- Work to complete -
Report the count of lines that carry the string "render", and add nothing.

── Stored records ──

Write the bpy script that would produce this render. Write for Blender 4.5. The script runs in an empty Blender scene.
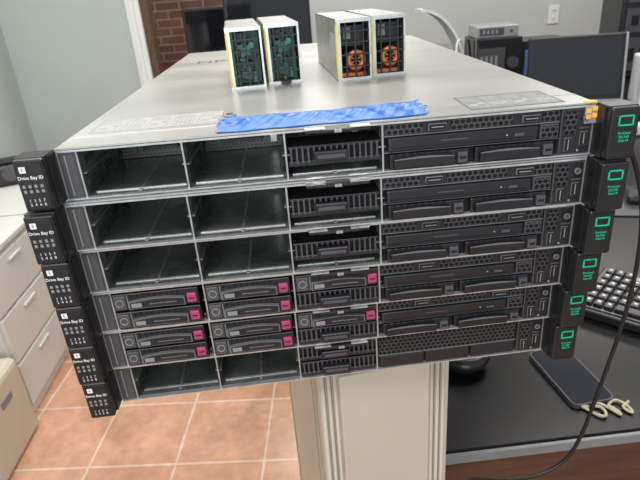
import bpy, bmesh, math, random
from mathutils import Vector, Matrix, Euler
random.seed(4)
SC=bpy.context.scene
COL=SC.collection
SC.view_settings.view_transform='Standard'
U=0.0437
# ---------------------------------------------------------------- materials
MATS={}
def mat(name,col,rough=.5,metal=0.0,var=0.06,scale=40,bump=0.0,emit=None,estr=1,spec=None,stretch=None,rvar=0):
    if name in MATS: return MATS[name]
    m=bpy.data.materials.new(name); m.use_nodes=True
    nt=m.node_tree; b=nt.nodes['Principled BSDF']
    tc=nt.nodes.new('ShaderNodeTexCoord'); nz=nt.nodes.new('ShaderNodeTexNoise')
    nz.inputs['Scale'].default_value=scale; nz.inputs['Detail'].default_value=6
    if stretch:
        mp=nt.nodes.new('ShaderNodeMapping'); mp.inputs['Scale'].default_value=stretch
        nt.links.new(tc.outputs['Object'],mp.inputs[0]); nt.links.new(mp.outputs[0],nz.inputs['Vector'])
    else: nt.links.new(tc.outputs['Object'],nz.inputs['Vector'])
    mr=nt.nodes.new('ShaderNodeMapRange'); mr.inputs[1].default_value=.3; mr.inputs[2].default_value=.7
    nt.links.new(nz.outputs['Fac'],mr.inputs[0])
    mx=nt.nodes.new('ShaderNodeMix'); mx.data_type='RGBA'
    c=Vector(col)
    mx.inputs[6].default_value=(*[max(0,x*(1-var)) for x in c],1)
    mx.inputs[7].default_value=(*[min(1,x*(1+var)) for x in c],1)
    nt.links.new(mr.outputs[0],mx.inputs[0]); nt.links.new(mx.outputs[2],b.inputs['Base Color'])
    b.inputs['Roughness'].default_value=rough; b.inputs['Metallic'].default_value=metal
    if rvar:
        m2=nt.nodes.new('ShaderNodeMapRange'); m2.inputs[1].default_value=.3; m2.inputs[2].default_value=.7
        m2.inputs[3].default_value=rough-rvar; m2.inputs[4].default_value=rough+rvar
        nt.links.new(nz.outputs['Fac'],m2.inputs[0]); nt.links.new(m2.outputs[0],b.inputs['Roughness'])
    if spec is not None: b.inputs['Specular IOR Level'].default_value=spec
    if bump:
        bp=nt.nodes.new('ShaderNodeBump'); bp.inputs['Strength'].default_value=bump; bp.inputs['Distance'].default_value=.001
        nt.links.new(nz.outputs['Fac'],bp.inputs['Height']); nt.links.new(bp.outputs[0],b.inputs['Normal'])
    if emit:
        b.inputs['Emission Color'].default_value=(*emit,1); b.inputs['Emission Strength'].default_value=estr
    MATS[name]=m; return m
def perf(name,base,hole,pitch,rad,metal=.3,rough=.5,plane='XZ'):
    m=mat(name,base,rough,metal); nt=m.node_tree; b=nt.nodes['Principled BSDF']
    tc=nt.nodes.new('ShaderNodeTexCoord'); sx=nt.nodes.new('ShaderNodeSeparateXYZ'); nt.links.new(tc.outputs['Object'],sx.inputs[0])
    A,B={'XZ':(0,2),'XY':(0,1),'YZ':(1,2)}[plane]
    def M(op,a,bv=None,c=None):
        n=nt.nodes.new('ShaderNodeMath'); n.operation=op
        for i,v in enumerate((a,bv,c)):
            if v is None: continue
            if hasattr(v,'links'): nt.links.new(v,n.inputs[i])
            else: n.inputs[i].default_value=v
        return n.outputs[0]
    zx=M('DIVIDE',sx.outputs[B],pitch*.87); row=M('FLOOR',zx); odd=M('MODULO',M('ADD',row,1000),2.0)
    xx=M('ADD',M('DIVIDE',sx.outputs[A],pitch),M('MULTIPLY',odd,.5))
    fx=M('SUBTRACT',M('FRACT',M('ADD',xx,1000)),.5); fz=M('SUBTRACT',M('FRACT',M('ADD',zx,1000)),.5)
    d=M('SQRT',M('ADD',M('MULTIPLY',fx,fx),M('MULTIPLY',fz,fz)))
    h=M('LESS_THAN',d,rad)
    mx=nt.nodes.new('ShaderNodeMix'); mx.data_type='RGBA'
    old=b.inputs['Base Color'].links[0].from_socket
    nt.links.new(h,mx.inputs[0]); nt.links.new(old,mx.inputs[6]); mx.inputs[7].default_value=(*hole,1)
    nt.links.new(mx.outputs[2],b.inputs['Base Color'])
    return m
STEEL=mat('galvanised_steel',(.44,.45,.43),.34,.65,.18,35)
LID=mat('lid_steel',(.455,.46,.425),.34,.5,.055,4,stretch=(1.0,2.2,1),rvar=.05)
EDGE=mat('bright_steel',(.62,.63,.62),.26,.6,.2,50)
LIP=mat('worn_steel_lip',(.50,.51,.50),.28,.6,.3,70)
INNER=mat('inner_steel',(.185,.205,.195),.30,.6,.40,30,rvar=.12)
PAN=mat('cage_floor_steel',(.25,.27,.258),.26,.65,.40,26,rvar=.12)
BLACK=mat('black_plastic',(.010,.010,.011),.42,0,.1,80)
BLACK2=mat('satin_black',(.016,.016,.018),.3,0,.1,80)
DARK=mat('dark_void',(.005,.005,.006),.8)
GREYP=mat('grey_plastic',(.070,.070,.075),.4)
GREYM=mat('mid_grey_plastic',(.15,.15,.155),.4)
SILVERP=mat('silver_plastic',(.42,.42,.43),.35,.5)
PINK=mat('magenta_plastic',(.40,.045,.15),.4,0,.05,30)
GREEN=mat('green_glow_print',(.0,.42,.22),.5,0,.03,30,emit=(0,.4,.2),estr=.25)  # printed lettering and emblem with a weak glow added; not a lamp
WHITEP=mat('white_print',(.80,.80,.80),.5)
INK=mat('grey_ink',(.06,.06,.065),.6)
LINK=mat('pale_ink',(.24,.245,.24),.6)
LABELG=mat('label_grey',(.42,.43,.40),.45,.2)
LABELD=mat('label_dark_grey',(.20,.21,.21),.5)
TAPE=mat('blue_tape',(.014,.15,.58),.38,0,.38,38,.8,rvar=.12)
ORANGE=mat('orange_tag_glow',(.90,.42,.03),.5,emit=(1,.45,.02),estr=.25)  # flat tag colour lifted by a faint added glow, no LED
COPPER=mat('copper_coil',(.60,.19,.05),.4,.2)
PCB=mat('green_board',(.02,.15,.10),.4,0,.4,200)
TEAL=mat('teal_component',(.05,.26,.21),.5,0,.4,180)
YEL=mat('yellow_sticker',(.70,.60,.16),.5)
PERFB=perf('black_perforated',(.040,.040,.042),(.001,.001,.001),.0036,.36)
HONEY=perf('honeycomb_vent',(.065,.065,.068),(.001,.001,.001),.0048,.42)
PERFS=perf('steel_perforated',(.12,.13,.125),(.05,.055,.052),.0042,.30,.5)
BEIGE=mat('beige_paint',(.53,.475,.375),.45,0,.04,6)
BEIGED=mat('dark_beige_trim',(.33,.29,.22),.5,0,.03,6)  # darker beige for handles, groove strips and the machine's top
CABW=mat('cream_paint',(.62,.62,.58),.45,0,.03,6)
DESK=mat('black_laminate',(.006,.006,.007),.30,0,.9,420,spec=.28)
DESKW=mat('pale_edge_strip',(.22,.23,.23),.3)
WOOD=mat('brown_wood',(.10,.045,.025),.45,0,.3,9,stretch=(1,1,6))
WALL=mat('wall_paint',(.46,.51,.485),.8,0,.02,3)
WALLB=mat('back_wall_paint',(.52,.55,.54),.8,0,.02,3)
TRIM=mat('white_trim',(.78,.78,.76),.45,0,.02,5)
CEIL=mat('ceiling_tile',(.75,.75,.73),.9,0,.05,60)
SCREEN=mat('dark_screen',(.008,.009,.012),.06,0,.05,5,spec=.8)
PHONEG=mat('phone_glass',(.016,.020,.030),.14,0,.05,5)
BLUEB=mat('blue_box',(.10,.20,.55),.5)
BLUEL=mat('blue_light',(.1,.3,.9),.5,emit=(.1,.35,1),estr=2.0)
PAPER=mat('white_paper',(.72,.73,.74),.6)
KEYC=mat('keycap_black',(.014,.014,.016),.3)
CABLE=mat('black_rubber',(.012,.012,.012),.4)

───
── Stored records ──

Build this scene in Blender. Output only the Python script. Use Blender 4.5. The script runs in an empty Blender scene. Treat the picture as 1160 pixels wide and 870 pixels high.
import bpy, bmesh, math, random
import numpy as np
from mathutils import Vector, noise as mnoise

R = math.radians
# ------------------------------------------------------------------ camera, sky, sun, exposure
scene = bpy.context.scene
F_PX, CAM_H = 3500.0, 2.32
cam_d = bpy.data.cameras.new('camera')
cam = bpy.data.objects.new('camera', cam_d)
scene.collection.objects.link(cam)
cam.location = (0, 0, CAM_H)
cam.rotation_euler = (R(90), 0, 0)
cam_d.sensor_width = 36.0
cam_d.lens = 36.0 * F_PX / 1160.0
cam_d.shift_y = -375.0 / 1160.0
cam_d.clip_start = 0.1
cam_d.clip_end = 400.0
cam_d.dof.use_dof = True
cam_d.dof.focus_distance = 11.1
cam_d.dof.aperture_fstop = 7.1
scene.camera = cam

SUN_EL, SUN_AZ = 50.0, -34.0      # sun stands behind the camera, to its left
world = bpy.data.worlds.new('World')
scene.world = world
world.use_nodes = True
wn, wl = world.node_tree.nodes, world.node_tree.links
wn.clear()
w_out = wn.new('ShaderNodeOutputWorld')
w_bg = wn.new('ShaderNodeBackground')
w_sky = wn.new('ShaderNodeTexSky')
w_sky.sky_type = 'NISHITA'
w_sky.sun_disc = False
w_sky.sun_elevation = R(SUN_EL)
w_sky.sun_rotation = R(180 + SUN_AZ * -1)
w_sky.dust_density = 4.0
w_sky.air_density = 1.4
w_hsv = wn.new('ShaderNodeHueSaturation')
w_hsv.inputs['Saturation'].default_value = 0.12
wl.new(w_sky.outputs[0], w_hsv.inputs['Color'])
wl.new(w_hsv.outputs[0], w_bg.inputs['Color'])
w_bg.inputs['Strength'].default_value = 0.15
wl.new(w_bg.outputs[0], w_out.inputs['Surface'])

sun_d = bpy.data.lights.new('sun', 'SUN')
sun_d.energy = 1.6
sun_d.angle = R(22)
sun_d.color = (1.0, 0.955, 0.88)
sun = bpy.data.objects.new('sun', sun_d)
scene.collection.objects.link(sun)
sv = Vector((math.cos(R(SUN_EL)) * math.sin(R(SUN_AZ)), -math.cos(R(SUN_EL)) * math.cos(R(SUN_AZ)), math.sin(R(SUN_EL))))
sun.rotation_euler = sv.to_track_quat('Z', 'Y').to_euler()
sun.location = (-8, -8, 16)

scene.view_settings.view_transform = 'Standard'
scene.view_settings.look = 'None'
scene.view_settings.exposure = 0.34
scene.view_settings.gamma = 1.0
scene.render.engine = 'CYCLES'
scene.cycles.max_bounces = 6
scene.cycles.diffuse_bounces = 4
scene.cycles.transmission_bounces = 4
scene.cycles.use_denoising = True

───

- Written answer -
2